Iron cores are not good at storing energy because they magnetise too
easily. It only takes a very little H to make a lot of B. To take the
spring analogy, a gapless iron cored inductor would be like a spring made
of some weak floppy substance such as noodles. As soon as you put a
voltage across it, it barely puts up a fight (hardly any current flows)
and then before it has stored any worthwhile energy it bottoms out
(saturates because B got too big) and looks like a short circuit.
I believe the first part is a direct result of too high inductance. If the
gapless ballast doesn't have to saturate though.
This kind of behaviour is fine in a transformer where you want the
magnetizing inductance to draw as little current, and store as little
energy as possible. But in a ballast, where you are trying to store
energy, it's about as effective as a pogo stick made of noodles.

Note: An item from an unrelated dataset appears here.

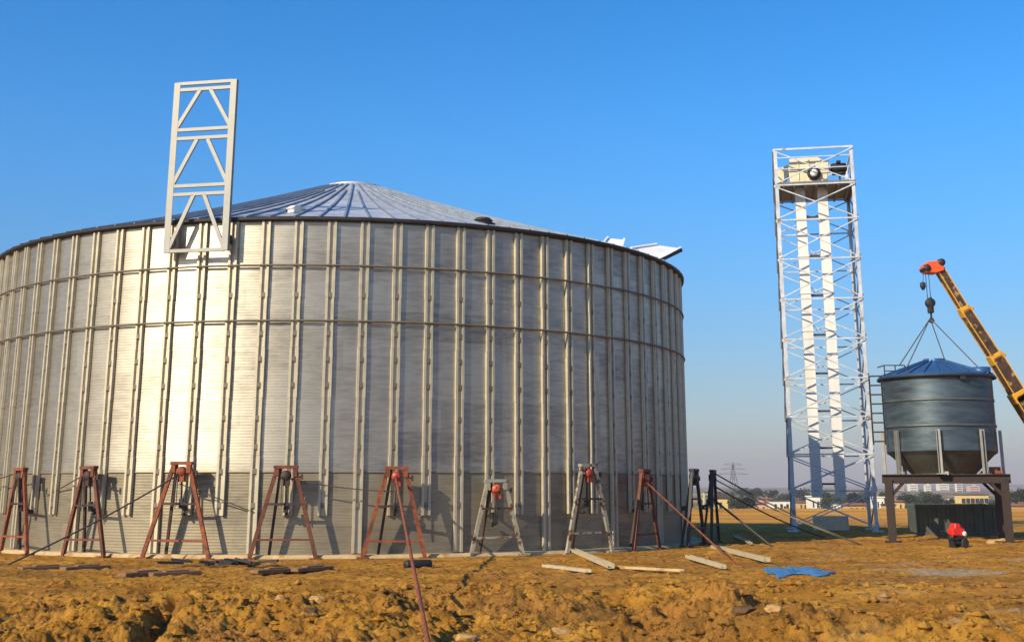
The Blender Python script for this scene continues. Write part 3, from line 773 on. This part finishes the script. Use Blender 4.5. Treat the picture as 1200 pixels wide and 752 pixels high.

Putting the air gap in introduces a substance that doesn't magnetise so
easily. It's like upgrading from a noodle spring to a steel one, and you
go bouncing happily down the road.
I agree (I think). If the inductance doubles (lets say) by removing the
gap, the current allowed halves and the energy stored (0.5*LI^2) is one
half. Seems like the way to make a comparison is to compare a gapless
ballast with inductance L with a gapped ballast of different physical size
to get the same inductance L. Now, what would be the difference in
performance??? Assume that neither designs saturate.
I wonder if the real issue is physical size between the two designs. If I
take a gapped ballast and remove the gap, the inductance goes up. I will
need to reduce the number of turns to get back to the original inductance.
This will increase the volts per turn that will push the ballast closer to
saturation unless I increase the cross sectional area.